News

Actions

Attorney: NKU failed rape victim 'miserably'

Posted
and last updated

HIGHLAND HEIGHTS, Ky. — A lawsuit filed against Northern Kentucky University claims the school showed “intentional indifference” toward a reported sexual assault.

In the suit — filed in Campbell County Circuit Court last week against the university as well as NKU President Geoffrey Mearns, NKU Police Chief Les Kachurek and two other university administrators — the plaintiff, identified anonymously as “Jane Doe,” said a male Northern Kentucky University student assaulted and raped her in the fall semester of 2013.

Calling NKU’s Title IX policies “dated,” the suit goes on to state that, despite a university panel’s ruling that the woman was telling the truth about the incident, the university “did next to nothing to protect [her] from further anxiety and harassment,” charging the punishment handed the male student would have been more appropriate if he had been found guilty of jaywalking.

“[The school] absolutely failed her," Attorney Kevin Murphy said. "NKU failed her miserably.”

According to the suit, the student accused of the assault was suspended “in abeyance,” which the suit charges is “no suspension at all.”

NKU's Code of Student Rights and Responsibilities describes "suspension in abeyance" in these terms:

Although the behavior may warrant suspension or expulsion from the University, due to extenuating circumstances, the Senior Associate Dean of Students may choose to hold the student or student organization's suspension in abeyance for a specified period of time.  When a suspension is held in abeyance, the student or organization may remain at the University provided they observe the conduct regulations at all times and complies with all educational sanctions.  Any further violation of the Code would immediately result in suspension or expulsion.

The suit goes on to claim that, despite being banned from the student housing complex the two parties shared, the student accused in the sexual assault “was constantly in and around [the victim's] dorm and in the housing complex.”

“Who’s the victim here? He had sanctions they did not enforce," Murphy said.

The woman filed multiple complaints, but “nothing was done of any substance,” the suit charges. The suit also claims nothing was done to monitor who was going into and out of the dormitory.

The suit describes the impact on the female student as inducing “anxiety attacks, including the inability to sleep and PTSD.”

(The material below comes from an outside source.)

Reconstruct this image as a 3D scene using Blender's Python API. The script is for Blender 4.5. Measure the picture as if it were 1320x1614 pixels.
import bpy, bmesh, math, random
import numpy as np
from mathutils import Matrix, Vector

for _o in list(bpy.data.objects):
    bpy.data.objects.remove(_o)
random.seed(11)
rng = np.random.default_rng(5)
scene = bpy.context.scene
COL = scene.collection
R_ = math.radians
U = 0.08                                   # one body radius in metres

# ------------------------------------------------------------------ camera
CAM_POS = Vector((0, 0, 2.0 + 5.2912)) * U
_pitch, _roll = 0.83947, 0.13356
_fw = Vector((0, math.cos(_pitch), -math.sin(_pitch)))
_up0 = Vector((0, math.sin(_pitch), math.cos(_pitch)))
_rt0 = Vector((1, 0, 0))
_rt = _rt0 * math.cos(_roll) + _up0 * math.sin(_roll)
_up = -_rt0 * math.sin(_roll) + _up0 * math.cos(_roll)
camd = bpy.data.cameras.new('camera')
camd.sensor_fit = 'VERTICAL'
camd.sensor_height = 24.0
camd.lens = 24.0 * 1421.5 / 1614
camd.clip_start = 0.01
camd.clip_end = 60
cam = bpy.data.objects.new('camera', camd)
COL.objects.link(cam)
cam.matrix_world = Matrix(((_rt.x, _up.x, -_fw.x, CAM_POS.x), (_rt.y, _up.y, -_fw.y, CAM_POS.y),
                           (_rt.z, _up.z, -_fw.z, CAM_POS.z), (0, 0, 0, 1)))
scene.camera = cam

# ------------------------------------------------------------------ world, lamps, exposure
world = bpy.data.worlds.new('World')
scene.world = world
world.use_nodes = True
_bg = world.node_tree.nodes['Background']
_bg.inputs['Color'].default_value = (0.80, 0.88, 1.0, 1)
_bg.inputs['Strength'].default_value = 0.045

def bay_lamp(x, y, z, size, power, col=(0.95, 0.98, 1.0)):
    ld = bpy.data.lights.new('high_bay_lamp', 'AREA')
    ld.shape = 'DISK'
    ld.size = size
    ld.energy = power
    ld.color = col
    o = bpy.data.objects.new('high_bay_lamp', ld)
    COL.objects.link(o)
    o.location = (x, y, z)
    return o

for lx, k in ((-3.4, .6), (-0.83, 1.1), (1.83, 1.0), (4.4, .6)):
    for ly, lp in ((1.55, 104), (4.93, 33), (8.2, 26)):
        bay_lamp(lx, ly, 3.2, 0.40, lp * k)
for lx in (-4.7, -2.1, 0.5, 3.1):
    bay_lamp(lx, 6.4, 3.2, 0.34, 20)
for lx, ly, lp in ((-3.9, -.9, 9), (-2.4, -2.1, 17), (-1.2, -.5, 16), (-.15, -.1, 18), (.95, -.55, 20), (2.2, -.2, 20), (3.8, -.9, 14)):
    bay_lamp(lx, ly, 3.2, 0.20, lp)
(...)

The lawsuit also describes an email sent by Kachurek to university faculty, staff and students, in which — the plaintiffs say — the police chief criticized the woman after she protested the university’s response to the incident by carrying a mattress on her back around campus, saying she was “publicly slandering the male student.”

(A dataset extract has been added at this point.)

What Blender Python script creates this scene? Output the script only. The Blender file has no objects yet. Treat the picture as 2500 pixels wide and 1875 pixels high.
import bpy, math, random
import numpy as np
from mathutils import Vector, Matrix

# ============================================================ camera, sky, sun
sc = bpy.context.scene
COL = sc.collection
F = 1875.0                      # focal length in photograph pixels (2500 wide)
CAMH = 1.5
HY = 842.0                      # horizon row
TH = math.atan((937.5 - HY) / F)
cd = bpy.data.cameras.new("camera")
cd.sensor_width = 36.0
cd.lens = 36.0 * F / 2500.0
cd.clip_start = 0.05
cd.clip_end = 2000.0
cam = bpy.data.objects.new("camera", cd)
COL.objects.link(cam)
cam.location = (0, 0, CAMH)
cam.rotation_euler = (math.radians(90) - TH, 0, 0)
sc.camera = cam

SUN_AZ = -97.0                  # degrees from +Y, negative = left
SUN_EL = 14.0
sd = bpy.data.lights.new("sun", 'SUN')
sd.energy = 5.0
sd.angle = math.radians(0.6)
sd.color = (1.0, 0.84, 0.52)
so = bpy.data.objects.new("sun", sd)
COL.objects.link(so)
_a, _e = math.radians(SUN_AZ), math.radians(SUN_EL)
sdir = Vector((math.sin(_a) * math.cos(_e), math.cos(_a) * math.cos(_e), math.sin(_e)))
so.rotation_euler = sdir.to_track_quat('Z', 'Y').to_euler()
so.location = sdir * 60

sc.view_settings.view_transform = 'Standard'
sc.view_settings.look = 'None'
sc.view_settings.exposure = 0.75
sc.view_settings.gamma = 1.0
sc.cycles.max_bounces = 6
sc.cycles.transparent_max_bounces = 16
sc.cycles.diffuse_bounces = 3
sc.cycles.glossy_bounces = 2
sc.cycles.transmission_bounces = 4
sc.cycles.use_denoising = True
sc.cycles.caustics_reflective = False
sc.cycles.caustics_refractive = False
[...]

The suit calls Kachurek’s email a “deliberate attack on [the plaintiff] in retaliation for exercising her First Amendment rights.”

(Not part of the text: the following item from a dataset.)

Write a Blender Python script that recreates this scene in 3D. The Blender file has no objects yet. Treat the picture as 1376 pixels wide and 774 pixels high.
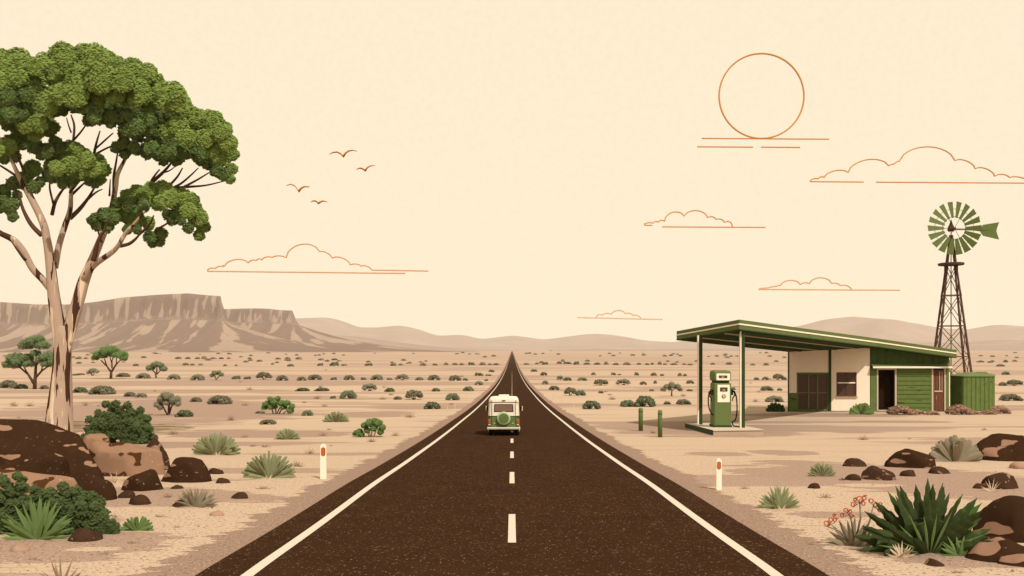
import bpy, math, random
import numpy as np
from mathutils import Vector, Matrix, noise as mnoise

# ------------------------------------------------------------------ camera, world, sun, exposure
sc = bpy.context.scene
W0, H0, FPX = 1376.0, 774.0, 1100.0          # photograph size, focal length in its pixels
HZ, VX = 470.0, 688.5                        # horizon row, vanishing column
CAMZ = 3.0
cam = bpy.data.cameras.new('camera'); camo = bpy.data.objects.new('camera', cam)
sc.collection.objects.link(camo); sc.camera = camo
cam.sensor_width = 36; cam.lens = FPX / W0 * 36
cam.shift_y = (HZ - H0 / 2) / W0
cam.clip_start = .1; cam.clip_end = 60000
camo.location = (0, 0, CAMZ); camo.rotation_euler = (math.radians(90), 0, 0)

SUN = Vector((.33, -.54, .77)).normalized()
world = bpy.data.worlds.new('World'); sc.world = world; world.use_nodes = True
wn, wl = world.node_tree.nodes, world.node_tree.links
wn.clear()
wo = wn.new('ShaderNodeOutputWorld'); bg = wn.new('ShaderNodeBackground')
sky = wn.new('ShaderNodeTexSky'); sky.sky_type = 'NISHITA'; sky.sun_disc = False
sky.sun_elevation = math.asin(SUN.z); sky.sun_rotation = math.atan2(SUN.x, SUN.y)
sky.air_density = 1; sky.dust_density = 4
sc_ = wn.new('ShaderNodeVectorMath'); sc_.operation = 'SCALE'; sc_.inputs['Scale'].default_value = .09
mx = wn.new('ShaderNodeMix'); mx.data_type = 'RGBA'; mx.inputs['Factor'].default_value = .95
wl.new(sky.outputs[0], sc_.inputs[0]); wl.new(sc_.outputs[0], mx.inputs['A'])
mx.inputs['B'].default_value = (1.03, .882, .640, 1)       # dusty cream air
wtc = wn.new('ShaderNodeTexCoord'); wnz = wn.new('ShaderNodeTexNoise'); wnz.inputs['Scale'].default_value = 180; wnz.inputs['Detail'].default_value = 4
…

Prior to the lawsuit’s filing, the woman, her parents, her sister and a "very upset" professor met with Mearns, NKU Deputy Title IX Coordinator Ann James (who is also named in the suit), and Vice President of Student Affairs Kim Turner, according to the lawsuit.

The lawsuit describes Mearns as “completely disengaged” during that meeting.

NKU officials released a statement in response to the lawsuit, saying the complaint contains “many factual inaccuracies and mischaracterizations."

NKU officials defended the university’s policies surrounding such cases, touting the Norse Violence Prevention Center, the university’s Green Dot program and counseling services.

“[W]e are confident that we have robust policies and procedures in place, which are designed to protect students. We feel strongly that all were followed in this case,” officials said in the statement.